Goal of the exercise: Skip every picture and transcribe the remaining material exactly.

Material provided:
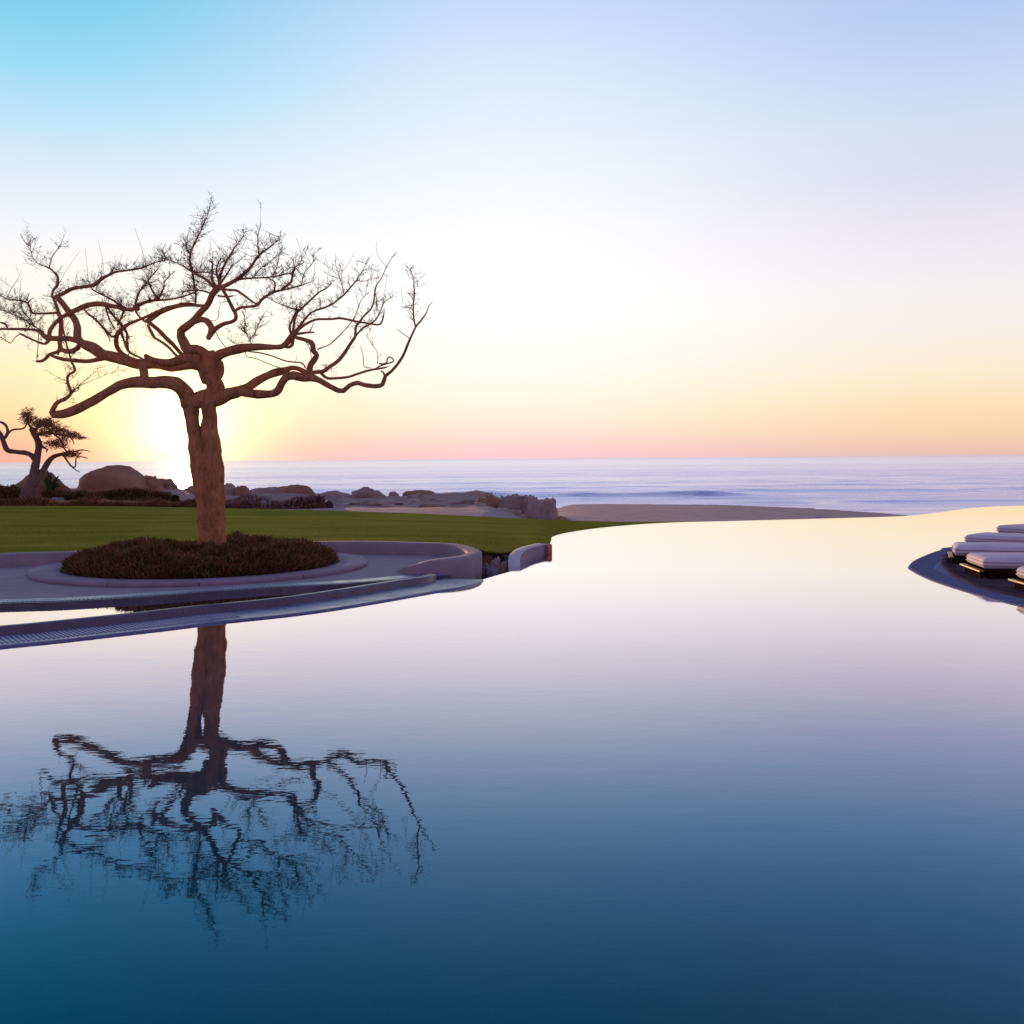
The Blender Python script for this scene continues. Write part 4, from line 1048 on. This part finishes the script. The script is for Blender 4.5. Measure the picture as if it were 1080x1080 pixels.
# lounger prototype: foot at origin, length along +X
LW, LL = .92, 2.05
def mattress():
    bm = bmesh.new(); bmesh.ops.create_cube(bm, size=1)
    for v in bm.verts: v.co = Vector((v.co.x*LL, v.co.y*LW, v.co.z*.235))
    bmesh.ops.bevel(bm, geom=[e for e in bm.edges if abs(e.verts[0].co.z-e.verts[1].co.z) > .1], offset=.10, segments=5, profile=.5, affect='EDGES')
    bmesh.ops.bevel(bm, geom=[e for e in bm.edges if abs(e.verts[0].co.z-e.verts[1].co.z) < .01 and (len(e.link_faces) == 2 and abs(e.link_faces[0].normal.z-e.link_faces[1].normal.z) > .5)], offset=.085, segments=6, profile=.5, affect='EDGES')
    for k in range(1, 22):
        xx = -LL/2+LL*k/22
        bmesh.ops.bisect_plane(bm, geom=bm.verts[:]+bm.edges[:]+bm.faces[:], plane_co=(xx, 0, 0), plane_no=(1, 0, 0))
    for k in range(1, 8):
        yy = -LW/2+LW*k/8
        bmesh.ops.bisect_plane(bm, geom=bm.verts[:]+bm.edges[:]+bm.faces[:], plane_co=(0, yy, 0), plane_no=(0, 1, 0))
    for v in bm.verts:
        X, Y, Z = v.co
        top = max(0, Z)/.12
        v.co.z += top*(.028*(1-(2*Y/LW)**2)*(1-abs(2*X/LL)**4)+.008*noise.noise(Vector((X*4, Y*5, 0))))
        v.co.y += .010*noise.noise(Vector((X*5, 0, Z*9)))*(1 if abs(Y) > .3 else 0)
        v.co += Vector((LL/2, 0, .305))
    me = bpy.data.meshes.new('mattress'); bm.to_mesh(me); bm.free(); me.materials.append(M_FAB)
    me.polygons.foreach_set('use_smooth', [True]*len(me.polygons)); return me
def lounger(name='sun_lounger'):
    r = empty(name, (0, 0, 0))
    me = mattress(); o = bpy.data.objects.new('mattress', me); COL.objects.link(o); o.parent = r
    m = o.modifiers.new('s', 'SUBSURF'); m.levels = 1; m.render_levels = 1
    rr_ = .10; path = []
    for (cx1, cy1, a0) in ((LL-rr_, LW/2-rr_, 0), (rr_, LW/2-rr_, 90), (rr_, -LW/2+rr_, 180), (LL-rr_, -LW/2+rr_, 270)):
        for q in range(0, 91, 15):
            an = math.radians(a0+q); path.append((cx1+(rr_+.004)*math.cos(an), cy1+(rr_+.004)*math.sin(an)))
    path.append(path[0])
    for zz in (.338, .268):
        mb = MB(); mb.tube([Vector((p[0], p[1], zz)) for p in path], [.008]*len(path), 6, False); o = mb.build('piping', M_PIPE, None); o.parent = r
    mb = MB(); mb.box((LL/2+.05, 0, .135), (LL-.06, LW-.10, .09)); mb.box((LL/2, -LW/2+.055, .16), (LL, .05, .055)); mb.box((LL/2, LW/2-.055, .16), (LL, .05, .055))
    o = mb.build('frame', M_WOOD, None, smooth=False); o.parent = r
    mb = MB(); mb.box((-.035, 0, .155), (.06, LW+.02, .03)); o = mb.build('foot_rail', M_RAIL, None, smooth=False); o.parent = r
    mb = MB(); mb.box((-.01, 0, .065), (.03, LW-.16, .12)); o = mb.build('foot_board', M_WOOD, None, smooth=False); o.parent = r
    for sx_ in (.12, LL-.12):
        for sy_ in (-1, 1):
            mb = MB(); mb.box((sx_, sy_*(LW/2-.10), .045), (.09, .09, .09)); o = mb.build('leg', M_WOOD, None, smooth=False); o.parent = r
    return r
proto = lounger()
GL = 'sun loungers in a row on the right deck'
# (near foot corner px at deck height, or centre), axis angle
spots = [((1035,610.5), 'near', 'white cushioned sun lounger showing its full foot end with a bright golden rail'),
         ((1003.5,595), 'near', 'leftmost white cushioned sun lounger with dark base reaching over the ledge'),
         ((1067,620), 'far', 'nearest sun lounger cut off by the right frame edge'),
         ((1013.5,580.5), 'near', 'second sun lounger from the back with a flat pale cushion'),
         ((1047.5,568.5), 'near', 'farthest sun lounger behind all the others on the deck')]
for i, (pp, which, lb) in enumerate(spots):
    p = at_height(pp[0], pp[1], DZ)
    ax = (DC-p); ang = math.atan2(ax.y, ax.x)
    if i == 0: ang = -.16
    if i == 1: ang = -.38
    if i == 2: ang = -.05
    a = Vector((math.cos(ang), math.sin(ang), 0)); wv = Vector((-a.y, a.x, 0))
    c = p+wv*(LW/2)*(1 if which == 'near' else -1)+a*.035
    if i == 0: r = proto
    else:
        r = proto.copy(); COL.objects.link(r)
        for ch in list(proto.children):
            d = ch.copy(); COL.objects.link(d); d.parent = r
    r.location = (c.x, c.y, DZ+.001); r.rotation_euler = (0, 0, ang); r.scale = (1.03, 1.03, .66)
    tag(r, lb, 'sun lounger', GL)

Answer to this exercise:
The Blender Python script for this scene continues. Write part 4, from line 1048 on. This part finishes the script. The script is for Blender 4.5. Measure the picture as if it were 1080x1080 pixels.
# lounger prototype: foot at origin, length along +X
LW, LL = .92, 2.05
def mattress():
    bm = bmesh.new(); bmesh.ops.create_cube(bm, size=1)
    for v in bm.verts: v.co = Vector((v.co.x*LL, v.co.y*LW, v.co.z*.235))
    bmesh.ops.bevel(bm, geom=[e for e in bm.edges if abs(e.verts[0].co.z-e.verts[1].co.z) > .1], offset=.10, segments=5, profile=.5, affect='EDGES')
    bmesh.ops.bevel(bm, geom=[e for e in bm.edges if abs(e.verts[0].co.z-e.verts[1].co.z) < .01 and (len(e.link_faces) == 2 and abs(e.link_faces[0].normal.z-e.link_faces[1].normal.z) > .5)], offset=.085, segments=6, profile=.5, affect='EDGES')
    for k in range(1, 22):
        xx = -LL/2+LL*k/22
        bmesh.ops.bisect_plane(bm, geom=bm.verts[:]+bm.edges[:]+bm.faces[:], plane_co=(xx, 0, 0), plane_no=(1, 0, 0))
    for k in range(1, 8):
        yy = -LW/2+LW*k/8
        bmesh.ops.bisect_plane(bm, geom=bm.verts[:]+bm.edges[:]+bm.faces[:], plane_co=(0, yy, 0), plane_no=(0, 1, 0))
    for v in bm.verts:
        X, Y, Z = v.co
        top = max(0, Z)/.12
        v.co.z += top*(.028*(1-(2*Y/LW)**2)*(1-abs(2*X/LL)**4)+.008*noise.noise(Vector((X*4, Y*5, 0))))
        v.co.y += .010*noise.noise(Vector((X*5, 0, Z*9)))*(1 if abs(Y) > .3 else 0)
        v.co += Vector((LL/2, 0, .305))
    me = bpy.data.meshes.new('mattress'); bm.to_mesh(me); bm.free(); me.materials.append(M_FAB)
    me.polygons.foreach_set('use_smooth', [True]*len(me.polygons)); return me
def lounger(name='sun_lounger'):
    r = empty(name, (0, 0, 0))
    me = mattress(); o = bpy.data.objects.new('mattress', me); COL.objects.link(o); o.parent = r
    m = o.modifiers.new('s', 'SUBSURF'); m.levels = 1; m.render_levels = 1
    rr_ = .10; path = []
    for (cx1, cy1, a0) in ((LL-rr_, LW/2-rr_, 0), (rr_, LW/2-rr_, 90), (rr_, -LW/2+rr_, 180), (LL-rr_, -LW/2+rr_, 270)):
        for q in range(0, 91, 15):
            an = math.radians(a0+q); path.append((cx1+(rr_+.004)*math.cos(an), cy1+(rr_+.004)*math.sin(an)))
    path.append(path[0])
    for zz in (.338, .268):
        mb = MB(); mb.tube([Vector((p[0], p[1], zz)) for p in path], [.008]*len(path), 6, False); o = mb.build('piping', M_PIPE, None); o.parent = r
    mb = MB(); mb.box((LL/2+.05, 0, .135), (LL-.06, LW-.10, .09)); mb.box((LL/2, -LW/2+.055, .16), (LL, .05, .055)); mb.box((LL/2, LW/2-.055, .16), (LL, .05, .055))
    o = mb.build('frame', M_WOOD, None, smooth=False); o.parent = r
    mb = MB(); mb.box((-.035, 0, .155), (.06, LW+.02, .03)); o = mb.build('foot_rail', M_RAIL, None, smooth=False); o.parent = r
    mb = MB(); mb.box((-.01, 0, .065), (.03, LW-.16, .12)); o = mb.build('foot_board', M_WOOD, None, smooth=False); o.parent = r
    for sx_ in (.12, LL-.12):
        for sy_ in (-1, 1):
            mb = MB(); mb.box((sx_, sy_*(LW/2-.10), .045), (.09, .09, .09)); o = mb.build('leg', M_WOOD, None, smooth=False); o.parent = r
    return r
proto = lounger()
GL = 'sun loungers in a row on the right deck'
# (near foot corner px at deck height, or centre), axis angle
spots = [((1035,610.5), 'near', 'white cushioned sun lounger showing its full foot end with a bright golden rail'),
         ((1003.5,595), 'near', 'leftmost white cushioned sun lounger with dark base reaching over the ledge'),
         ((1067,620), 'far', 'nearest sun lounger cut off by the right frame edge'),
         ((1013.5,580.5), 'near', 'second sun lounger from the back with a flat pale cushion'),
         ((1047.5,568.5), 'near', 'farthest sun lounger behind all the others on the deck')]
for i, (pp, which, lb) in enumerate(spots):
    p = at_height(pp[0], pp[1], DZ)
    ax = (DC-p); ang = math.atan2(ax.y, ax.x)
    if i == 0: ang = -.16
    if i == 1: ang = -.38
    if i == 2: ang = -.05
    a = Vector((math.cos(ang), math.sin(ang), 0)); wv = Vector((-a.y, a.x, 0))
    c = p+wv*(LW/2)*(1 if which == 'near' else -1)+a*.035
    if i == 0: r = proto
    else:
        r = proto.copy(); COL.objects.link(r)
        for ch in list(proto.children):
            d = ch.copy(); COL.objects.link(d); d.parent = r
    r.location = (c.x, c.y, DZ+.001); r.rotation_euler = (0, 0, ang); r.scale = (1.03, 1.03, .66)
    tag(r, lb, 'sun lounger', GL)